Она прожила долгую, насыщенную жизнь в которой всего было много. Она любила много путешествовать сама, с неизменным Медвежонком Смоуки, и география ее вояжей была очень широка.
Она также много гастролировала, Она помнила как ей рукоплескали лучшие площадки мира - Teatro dell'Opera в Риме, итальянский La Skala , парижский Grand Oрera. Да, в этой жизни, она безусловно была примой. И купалась в лучах славы, уважения и обожания.
Но любили ли ее? И какой любовью, все чаще думала она. Ведь никто так и не подарил ей розовый Cadillac Fleetwood Series 60 да и Патрика Суэзи из «Привидения», никогда рядом с ней не было. Где-то внутри, глубоко, она понимала, что никто никогда ее не любил. Ею восхищались, ее вожделели, ею хотели обладать и пользоваться ее славой и деньгами. Это престижно, статусно, элитарно.
Но любили ли ее так, чтоб быть готовым претерпеть за нее, взойти на эшафот? Любить так, как любит порою, нищее студенчество – безбашенно, искренне, наивно. Или как любят старики, до конца остающиеся с угасающей супругой, ловя последние ее выдохи, нежно гладя бледные руки любимого человека, используя остатки времени, чтобы вспомнить все лучше, что у них было вместе… И не желающие другой жизни.
Нет. Никто ее так не любил.
Но ведь и она никого не любила. И вот теперь, когда она, некогда популярная старлетка выходит в тираж, держатся ей становится все сложнее и сложнее. Увы, время не обмануть. Его нельзя ни разжалобить, ни купить, ни заставить лицемерить. И зеркало невозможно заставить врать. Лучшее увы позади.
Да, она хитра и коварна.
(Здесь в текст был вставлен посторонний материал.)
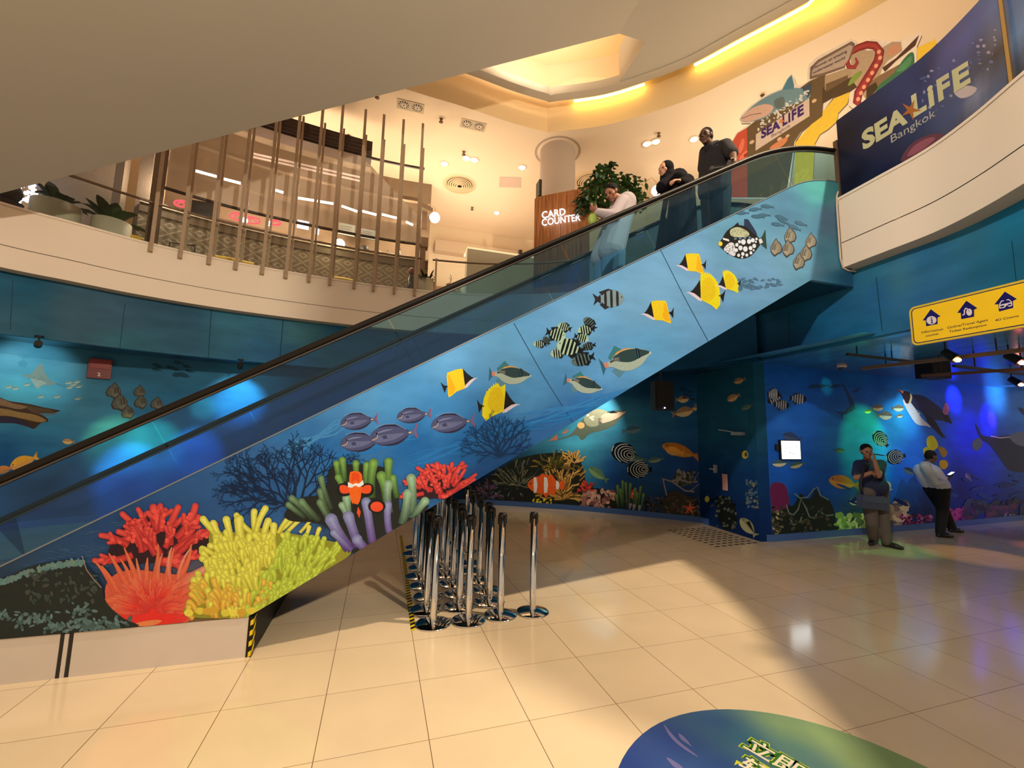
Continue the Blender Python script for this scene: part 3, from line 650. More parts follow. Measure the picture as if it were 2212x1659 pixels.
def clown(cx, cy, s):
    q = lambda x, y: (cx+x*s, cy+y*s)
    for sx in (-1, 1):
        p.smooth([q(sx*10,2),q(sx*22,-9),(q(sx*38,-6)),q(sx*42,8),q(sx*34,20),q(sx*14,18)], (24,24,20)); p.smooth([q(sx*12,4),q(sx*22,-4),q(sx*34,-4),q(sx*36,6),q(sx*30,14),q(sx*15,13)], (228, 76, 34))
    p.smooth([q(-13,-30),q(-6,-36),q(8,-35),q(15,-26),q(15,-4),q(13,14),q(11,28),q(4,40),q(-6,38),q(-12,22),q(-14,2)], (232, 96, 26)); p.smooth([q(-8,-30),q(0,-33),q(9,-28),q(8,-12),q(0,-16),q(-9,-12)], (222, 70, 20))
    p.poly([q(-17,-12),q(-6,-6),q(0,-9),q(8,-8),q(17,-16),q(19,-6),q(8,0),q(0,-4),q(-8,1),q(-17,0)], (226, 220, 214))
    p.poly([q(-6,36),q(6,40),q(10,52),q(2,66),q(-2,50)], (24,24,20)); p.poly([q(6,44),q(12,56),q(9,70),q(3,58)], (226, 70, 34))
clown(768, 1052, .95)
p.ell(814, 1093, 19, 15, (24,22,20)); p.ell(814, 1094, 14, 11, (228, 72, 40))
# dark rock, lower left
p.smooth([(0,1262),(30,1240),(70,1222),(120,1212),(165,1208),(195,1228),(222,1265),(228,1290),(240,1310),(270,1335),(300,1352),(200,1362),(60,1374),(0,1380)], (34, 38, 34))
for k in range(140):
    t = rnd.random(); x = 185*t; y = 1256-44*math.sin(t*1.6)+rnd.uniform(-2, 8); p.ell(x, y, rnd.uniform(3,8), rnd.uniform(2,5), (rnd.randint(84,108), rnd.randint(112,128), rnd.randint(108,120)), rnd.uniform(0,3), 7)
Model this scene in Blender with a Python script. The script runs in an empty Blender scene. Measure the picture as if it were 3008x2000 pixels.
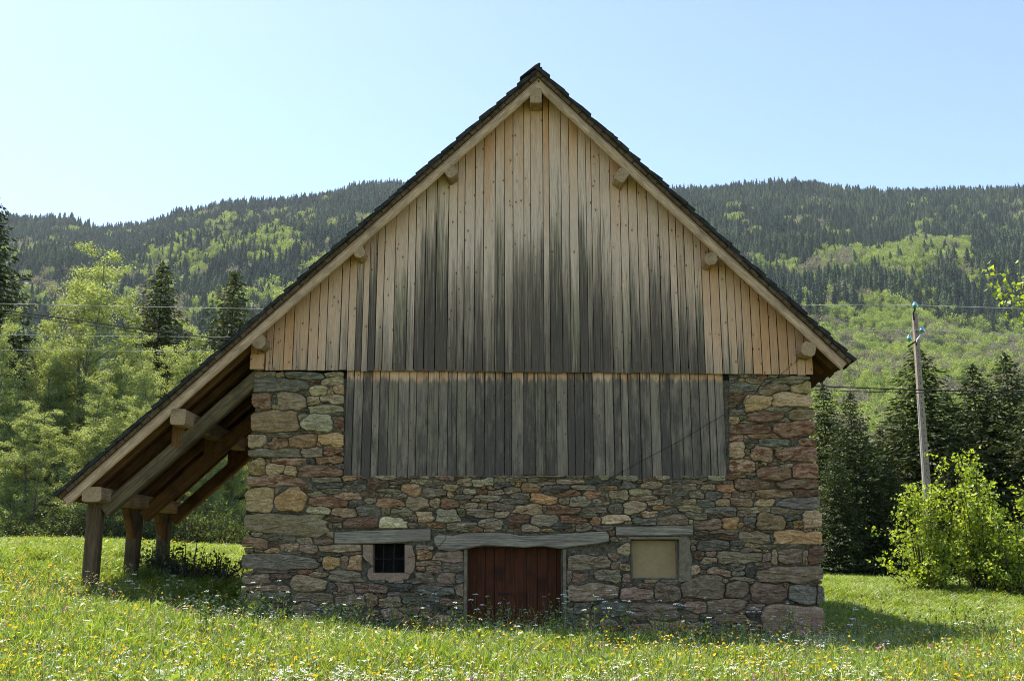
import bpy, bmesh, math, random
import numpy as np
from mathutils import Matrix, Vector
R = math.radians
random.seed(7); rng = np.random.default_rng(7)
scene = bpy.context.scene
C = scene.collection

# ---------------------------------------------------------------- camera
CAM_Y, PITCH, FOC = -17.8, R(12.24), 3046.0     # metres before the gable, upward tilt, focal length in photo pixels
cam_d = bpy.data.cameras.new('camera'); cam = bpy.data.objects.new('camera', cam_d); C.objects.link(cam)
cam.location = (0, CAM_Y, 0); cam.rotation_euler = (R(90) + PITCH, 0, 0)
cam_d.sensor_width = 36; cam_d.lens = 36 * FOC / 3008; cam_d.clip_start = 0.1; cam_d.clip_end = 12000
scene.camera = cam
WARM = (1.36, 1.05, .74)
HAZE = 0.000038
# ---------------------------------------------------------------- sky, sun, exposure
SUN = Vector((-0.41, 0.40, 1.0)).normalized()
elev = math.asin(SUN.z); azim = math.atan2(SUN.x, SUN.y)
world = bpy.data.worlds.new('World'); scene.world = world; world.use_nodes = True
wn = world.node_tree; wn.nodes.clear()
sky = wn.nodes.new('ShaderNodeTexSky'); sky.sky_type = 'NISHITA'; sky.sun_disc = False
sky.sun_elevation = elev; sky.sun_rotation = azim; sky.altitude = 900; sky.air_density = 0.72; sky.dust_density = 1.1; sky.ozone_density = 1.0
bg = wn.nodes.new('ShaderNodeBackground'); bg.inputs[1].default_value = 0.135
wo = wn.nodes.new('ShaderNodeOutputWorld'); wn.links.new(sky.outputs[0], bg.inputs[0]); wn.links.new(bg.outputs[0], wo.inputs[0])
sun_d = bpy.data.lights.new('sun', 'SUN'); sun_d.energy = 4.5; sun_d.angle = R(0.53); sun_d.color = (1.0, 0.95, 0.86)
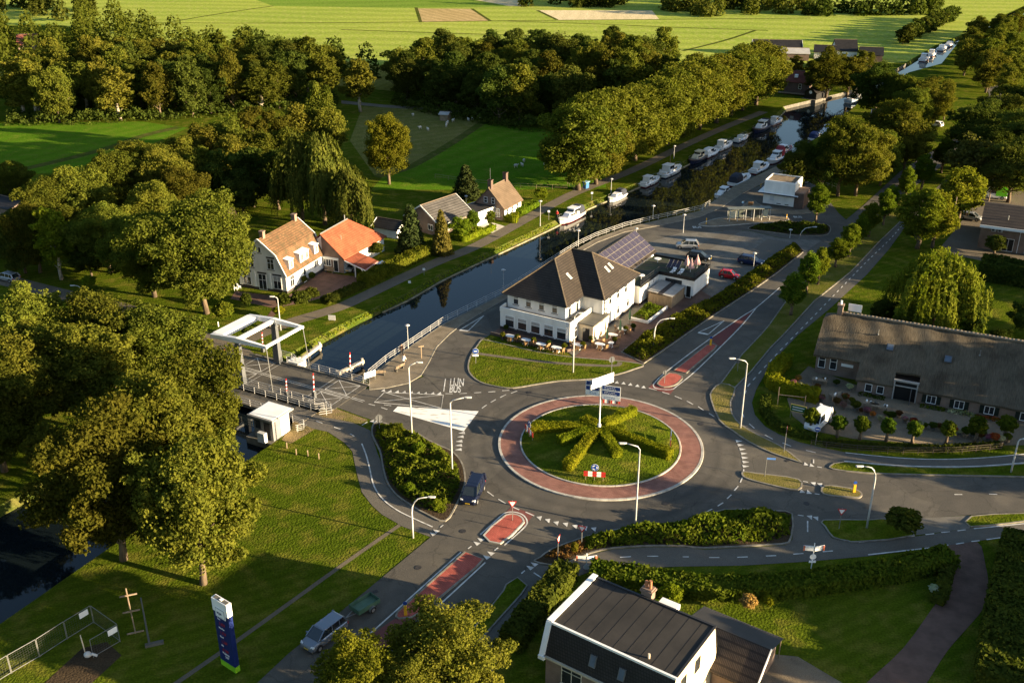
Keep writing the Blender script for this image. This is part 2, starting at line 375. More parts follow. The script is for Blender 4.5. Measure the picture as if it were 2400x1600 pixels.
BLUE = mat('sign_blue', (0.02,0.07,0.30), None, 1, 0.4)
YELLOW = mat('yellow_plastic', (0.75,0.40,0.02), None, 1, 0.5)
BLACK = mat('black', (0.012,0.012,0.012), None, 1, 0.5)
RUBBER = mat('rubber', (0.015,0.015,0.015), None, 1, 0.8)
LAMPW = mat('lamp_housing', (0.52,0.51,0.48), (0.44,0.43,0.41), 1, 0.4)
# ------------------------------------------------------------ the setting: ground, canal, fields
def struct(name, pts, z, m, label=None, px=True, sm=0, holes=()):
    P = ats(pts) if px else [Vector((p[0],p[1],0)) for p in pts]
    if sm: P = smooth(P, sm, True)
    mb = MB(); mb.sheet([(p.x,p.y) for p in P], z, holes)
    o = mb.build(name, m); tag(o, label, kind='structure'); return o
def slab(name, pts, z1, m, sm=4, kerbm=None, kw=0.16, label=None, z0=0.0, px=True, kerbname='kerb'):
    """raised bed or verge with a kerb round it"""
    P = ats(pts) if px else [Vector((p[0],p[1],0)) for p in pts]
    if sm: P = smooth(P, sm, True)
    P = [(p.x,p.y) for p in P]
    ar = sum(P[i][0]*P[(i+1)%len(P)][1]-P[(i+1)%len(P)][0]*P[i][1] for i in range(len(P)))
    mb = MB(); mb.prism(P, z0, z1); o = mb.build(name, m); tag(o, label, kind='structure')
    if kerbm:
        k = MB(); k.kerb(offset(P, kw/2*0.9*(1 if ar > 0 else -1), True), kw, z0, z1+0.012, True); k.build(kerbname, kerbm, o)
    return o

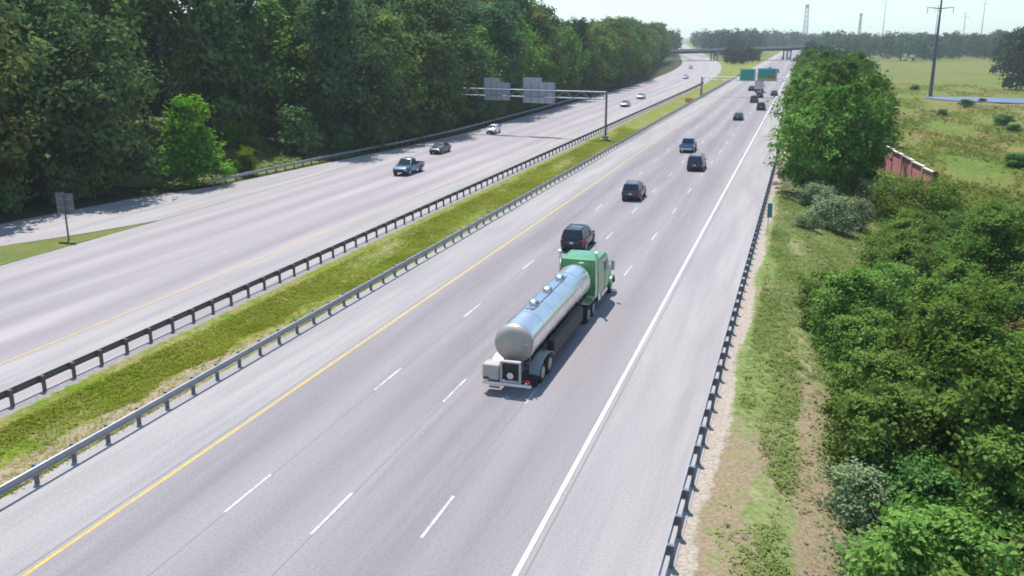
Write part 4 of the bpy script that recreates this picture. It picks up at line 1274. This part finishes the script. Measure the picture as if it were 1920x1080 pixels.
cl = nt.nodes.new('ShaderNodeTexNoise'); cl.inputs['Scale'].default_value = 1.6; cl.inputs['Detail'].default_value = 6
nt.links.new(tcw.outputs['Generated'], mpw.inputs['Vector']); nt.links.new(mpw.outputs['Vector'], cl.inputs['Vector'])
cr = nt.nodes.new('ShaderNodeMapRange'); cr.inputs['From Min'].default_value = .4; cr.inputs['From Max'].default_value = .65; cr.inputs['To Max'].default_value = .22
nt.links.new(cl.outputs['Fac'], cr.inputs['Value'])
cw = nt.nodes.new('ShaderNodeMix'); cw.data_type = 'RGBA'; cw.inputs['B'].default_value = (8.5, 8.6, 8.2, 1)
nt.links.new(cr.outputs['Result'], cw.inputs['Factor']); nt.links.new(sk.outputs['Color'], cw.inputs['A'])
nt.links.new(cw.outputs['Result'], tint.inputs['A']); nt.links.new(tint.outputs['Result'], bg.inputs['Color']); bg.inputs['Strength'].default_value = .125
sl = bpy.data.lights.new('sun', 'SUN'); sl.energy = 4.4; sl.angle = R(.5); sl.color = (1, .965, .93)
so = bpy.data.objects.new('sun', sl); C.objects.link(so); so.rotation_euler = (-sun_to).to_track_quat('-Z', 'Y').to_euler()
so.location = (0, 0, 60)

cd = bpy.data.cameras.new('camera'); co = bpy.data.objects.new('camera', cd); C.objects.link(co)
co.location = (0, 0, CAM_H); co.rotation_euler = (R(90) - PITCH, 0, YAW)
cd.sensor_width = 36; cd.lens = 36 * 1720 / 1920; cd.clip_start = .5; cd.clip_end = 9000
SC.camera = co

SC.view_settings.view_transform = 'Standard'; SC.view_settings.look = 'None'
SC.view_settings.exposure = .45; SC.view_settings.gamma = 1
SC.render.engine = 'CYCLES'
SC.cycles.use_denoising = True
SC.cycles.max_bounces = 6; SC.cycles.diffuse_bounces = 3; SC.cycles.transmission_bounces = 4; SC.cycles.volume_bounces = 1
SC.cycles.filter_width = 1.8

# ------------------------------------------------------------------ the air
m = bpy.data.materials.new('haze'); m.use_nodes = True; nt = m.node_tree; nt.nodes.clear()
out = nt.nodes.new('ShaderNodeOutputMaterial'); pv = nt.nodes.new('ShaderNodeVolumePrincipled')
pv.inputs['Color'].default_value = (.86, .93, 1, 1); pv.inputs['Density'].default_value = .00017; pv.inputs['Anisotropy'].default_value = .2
nt.links.new(pv.outputs[0], out.inputs['Volume'])
mb = MB(); mb.box((0, 2650, 27.4), (6900, 7100, 65.2)); hz = mb.build('haze', m); tag(hz, kind='stuff')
Ей еще удается сыпать стекло в пуанты молодых соперниц, стравливать их сплетнями, плевать в пудру и лить хлорку в цветы их поклонников.
Кто вообще эти выскочки? Эта Китаянка…Она помнила времена, когда их называли "кули", и они работали в порту за бесценок. Эта славянка… Из какого леса она выползла? Индуска. Ее родная, старшая сестра с Альбиона, когда-то гоняла предков этой выскочки, сипаев, по всей Индии. Или вот эта, рядом. Когда то ее предок старина Мартин уже был "освобожден". Как они ненавистны! Но они молодые, талантливые, перспективные. И старательно избегающие ее. Они растут. И этого уже не остановить… Они не нуждаются в ней более.
Никто ее не любил. Но и она никогда никого не любила. Она покупала их любовь, она угрожала, давила своим авторитетом, расправлялась с неугодными. Она ведь никому ничего в своей жизни не сделала просто так. Она покупала их дружбу и лояльность. И платила, платила, платила… Платила СМИ, платила таблоидам, рейтинговым агентствам и консалтинговым конторам, и тысячам поклонников, журналистов и критиков, которые пели ей хвалебные оды за ее же счет. Они кормились ее успехами, а она питалась их ресурсами. Кто-то кормит – кто-то ест.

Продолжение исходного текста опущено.